Last spring Schimmer and her mother took over the existing deli and began devising recipes they liked, some of which were handed down by Schimmer’s grandmother. Since then, Schimmer has become a partner in the market and now also offers catering services.

And she knows most of her regulars by their first names. Expect to spend a few minutes chatting with Schimmer while choosing something to eat, because she runs the operation as if it were her home kitchen.

The lunch and dinner menu includes, for $4.75 a plate, pasta dishes with a choice of fresh sauces: marinara and string beans; herbs and capers, and raw garlic.

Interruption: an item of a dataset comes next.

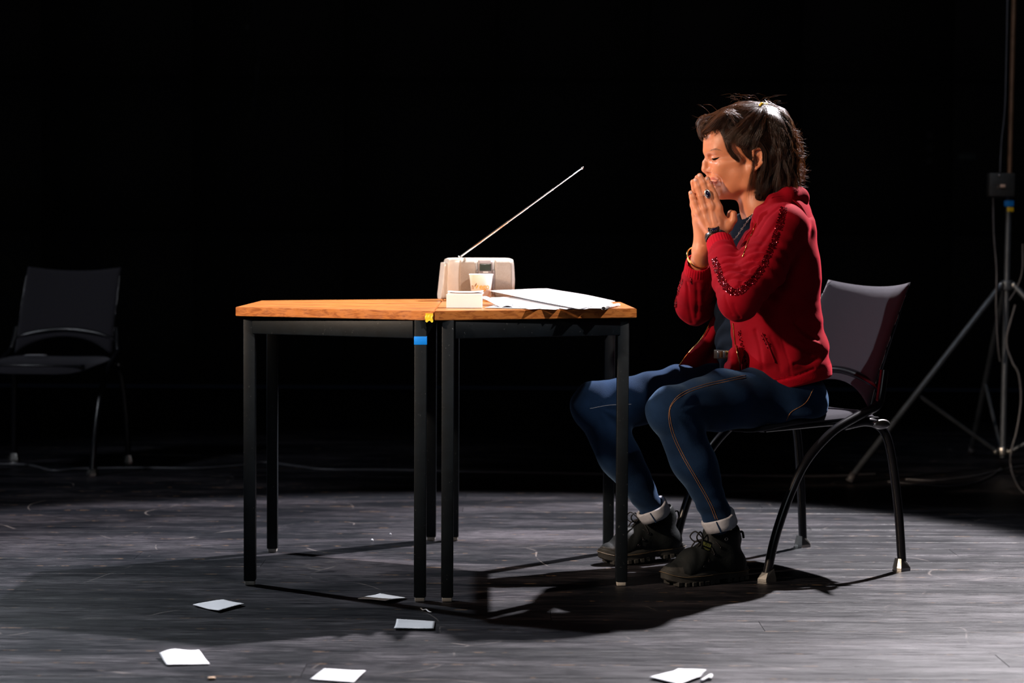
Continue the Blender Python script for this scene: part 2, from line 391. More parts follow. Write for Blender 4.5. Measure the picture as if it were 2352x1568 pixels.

Sandwiches--tuna, eggplant, potato and turkey--go for $4.75.

The entrees can be rounded out with various pasta or rice salads, broiled eggplant or a dessert of homemade cannoli filled with fresh cream, or a cappuccino or cafe latte.

The delicatessen offers about 60 varieties of cheeses and meats, fresh pasta and packaged pasta imported from Italy. And there’s a new section designed to cater to the large Latino population in the area. (Schimmer and her mother lived for several years in Argentina and Mexico, where they discovered that Latinos, like Italians, like to cook their food fresh daily, with fresh ingredients.)